NarasiPublik - Suara gamelan modern berpadu dengan hentakan kaki para penari muda di aula SMP Negeri 1 Palu. Di depan mereka, deretan sertifikat Hak Kekayaan Intelektual (HKI) terpajang rapi di meja tamu kehormatan. Hari itu bukan hari biasa — karena karya mereka, hasil latihan berbulan-bulan, akhirnya diakui secara hukum oleh Kantor Wilayah Kementerian Hukum Sulawesi Tengah (Kanwil Kemenkum Sulteng).

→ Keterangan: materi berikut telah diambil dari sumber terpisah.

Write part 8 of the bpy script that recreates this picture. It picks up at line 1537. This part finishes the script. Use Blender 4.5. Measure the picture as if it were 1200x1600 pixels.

Tepuk tangan pun membahana ketika nama-nama tarian dipanggil satu per satu: Tari Reboisasi, Vunja, Sompula To Kaili, Mompajoka Torata, dan Lebaran Mandura. Lima karya ini lahir dari kolaborasi antara guru seni dan siswa yang mencintai budaya lokal.
“Anak-anak kami belajar bahwa budaya bukan hanya untuk ditampilkan, tapi juga dilindungi,” tutur Yusri, Kepala Sekolah SMPN 1 Palu, dengan nada bangga. Ia mengaku, proses menciptakan tarian tersebut bukan sekadar latihan fisik, tapi juga perjalanan spiritual mengenal akar budaya dan makna hukum yang melindunginya.
Dari sisi pemerintah, apresiasi datang langsung dari Kakanwil Kemenkum Sulteng, Rakhmat Renaldy, yang menilai langkah ini selaras dengan nilai-nilai Sumpah Pemuda.
“Wujud semangat pemuda hari ini adalah karya. Mereka tidak hanya bangga pada budaya, tapi juga sadar bahwa melindungi karya adalah bentuk cinta tanah air,” ungkapnya.
Bagi para siswa, pencatatan HKI ini menjadi bukti bahwa karya mereka diakui negara. Lebih dari itu, mereka merasa menjadi bagian dari sejarah baru: generasi muda Palu yang menari untuk menjaga marwah budaya dan hukum.
Salah satu siswa, Syafira Dwi Halimu, mengaku bangga sekaligus terharu. “Rasanya luar biasa. Tarian kami tidak hanya tampil di panggung, tapi juga tercatat sebagai karya yang sah,” ujarnya sambil tersenyum.
Momentum itu menjelma menjadi pelajaran hidup: bahwa cinta budaya dan kesadaran hukum bisa menari bersama di panggung yang sama.